“keep away from worldly desires that wage war against the soul” 1 Peter 2:11

We need, Fr. Ron Rolheiser writes, to be given permission to accept as God-given that imperialism inside our soul, that divinely placed fire, even as we need always to be careful never to trivialize its power and meaning. Some comments that cause one to pause and think deeply about our restlessness:

St. Augustine (You have made us for yourself, Lord, and our hearts are restless until they rest in you.)

Thomas Aquinas (The adequate object of the human intellect and will is all Being); 

Iris Murdoch (The deepest of all human pains is the pain of the inadequacy of self-expression) 

Karl Rahner (In the torment of the insufficiency of everything attainable, we ultimately learn that here, in this life, there is no finished symphony) 

Sidney Callahan (We are made to ultimately sleep with the whole world, is it any wonder that we long for this along the way?)

James Hillman Neither religion nor psychology really honors the human soul. Religion is forever trying to save the soul and psychology is always trying to fix the soul. The soul needs neither to be saved nor fixed; it is already eternal, it just needs to be listened to.
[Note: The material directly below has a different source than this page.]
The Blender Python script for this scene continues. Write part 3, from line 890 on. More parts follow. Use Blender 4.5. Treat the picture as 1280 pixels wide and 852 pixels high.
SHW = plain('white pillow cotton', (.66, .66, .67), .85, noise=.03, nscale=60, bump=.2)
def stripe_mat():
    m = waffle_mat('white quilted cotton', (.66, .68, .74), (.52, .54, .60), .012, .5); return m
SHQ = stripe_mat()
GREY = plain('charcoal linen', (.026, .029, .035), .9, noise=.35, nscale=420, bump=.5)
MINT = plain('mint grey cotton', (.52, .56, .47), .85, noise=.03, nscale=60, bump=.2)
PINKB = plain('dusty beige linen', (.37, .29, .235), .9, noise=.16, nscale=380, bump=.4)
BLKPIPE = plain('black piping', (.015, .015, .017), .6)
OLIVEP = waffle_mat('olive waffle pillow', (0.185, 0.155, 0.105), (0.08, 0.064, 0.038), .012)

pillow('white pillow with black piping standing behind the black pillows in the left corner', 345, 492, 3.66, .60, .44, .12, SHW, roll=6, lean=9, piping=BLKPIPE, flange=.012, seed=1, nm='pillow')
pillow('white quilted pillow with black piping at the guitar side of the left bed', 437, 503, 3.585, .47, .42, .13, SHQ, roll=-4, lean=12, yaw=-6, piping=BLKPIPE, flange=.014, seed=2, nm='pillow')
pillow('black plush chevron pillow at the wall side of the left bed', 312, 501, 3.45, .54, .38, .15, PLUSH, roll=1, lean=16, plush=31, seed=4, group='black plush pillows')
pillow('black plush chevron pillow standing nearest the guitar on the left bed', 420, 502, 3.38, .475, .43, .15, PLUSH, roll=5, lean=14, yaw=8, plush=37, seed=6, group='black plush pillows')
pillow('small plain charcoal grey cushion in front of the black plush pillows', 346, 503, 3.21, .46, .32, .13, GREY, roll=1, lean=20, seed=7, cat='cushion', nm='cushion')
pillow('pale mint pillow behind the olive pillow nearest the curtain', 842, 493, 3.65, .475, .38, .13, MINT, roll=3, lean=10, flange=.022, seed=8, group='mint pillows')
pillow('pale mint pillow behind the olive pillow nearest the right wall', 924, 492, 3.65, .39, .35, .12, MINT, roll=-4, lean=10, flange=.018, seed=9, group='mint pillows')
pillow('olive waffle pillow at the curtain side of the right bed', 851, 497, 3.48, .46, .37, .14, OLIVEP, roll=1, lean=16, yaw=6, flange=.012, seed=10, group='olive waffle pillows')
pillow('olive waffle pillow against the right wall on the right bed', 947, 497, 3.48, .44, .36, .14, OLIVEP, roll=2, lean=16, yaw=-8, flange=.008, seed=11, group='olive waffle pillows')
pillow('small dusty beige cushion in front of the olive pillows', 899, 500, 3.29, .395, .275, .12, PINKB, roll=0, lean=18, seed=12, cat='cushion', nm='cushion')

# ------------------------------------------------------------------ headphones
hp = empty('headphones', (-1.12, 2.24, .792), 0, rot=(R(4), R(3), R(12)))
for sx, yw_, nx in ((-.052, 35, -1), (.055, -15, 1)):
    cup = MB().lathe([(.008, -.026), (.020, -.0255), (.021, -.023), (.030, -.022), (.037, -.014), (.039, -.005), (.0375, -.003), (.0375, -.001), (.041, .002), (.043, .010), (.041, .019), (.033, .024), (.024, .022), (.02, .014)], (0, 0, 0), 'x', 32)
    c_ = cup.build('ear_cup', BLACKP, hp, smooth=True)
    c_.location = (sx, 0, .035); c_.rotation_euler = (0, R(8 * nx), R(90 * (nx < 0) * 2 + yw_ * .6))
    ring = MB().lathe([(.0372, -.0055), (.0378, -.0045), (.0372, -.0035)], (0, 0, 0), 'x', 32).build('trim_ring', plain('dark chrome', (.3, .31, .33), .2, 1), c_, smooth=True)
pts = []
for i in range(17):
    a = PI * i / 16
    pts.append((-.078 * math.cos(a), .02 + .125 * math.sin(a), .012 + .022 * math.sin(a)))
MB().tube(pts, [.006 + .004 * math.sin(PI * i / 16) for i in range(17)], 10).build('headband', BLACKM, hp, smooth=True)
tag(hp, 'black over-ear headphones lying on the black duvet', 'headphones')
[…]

Perhaps today the real struggle is not so much to accept sacred permission to befriend the wild insatiability of the soul. The greater struggle today, I suspect, is not to trivialize the soul, not to make its infinite longings something less than what they are. The soul is imperialistic because it carries divine fire, and so it struggles to breathe freely in the world. To feel and to honor that struggle is to be healthy.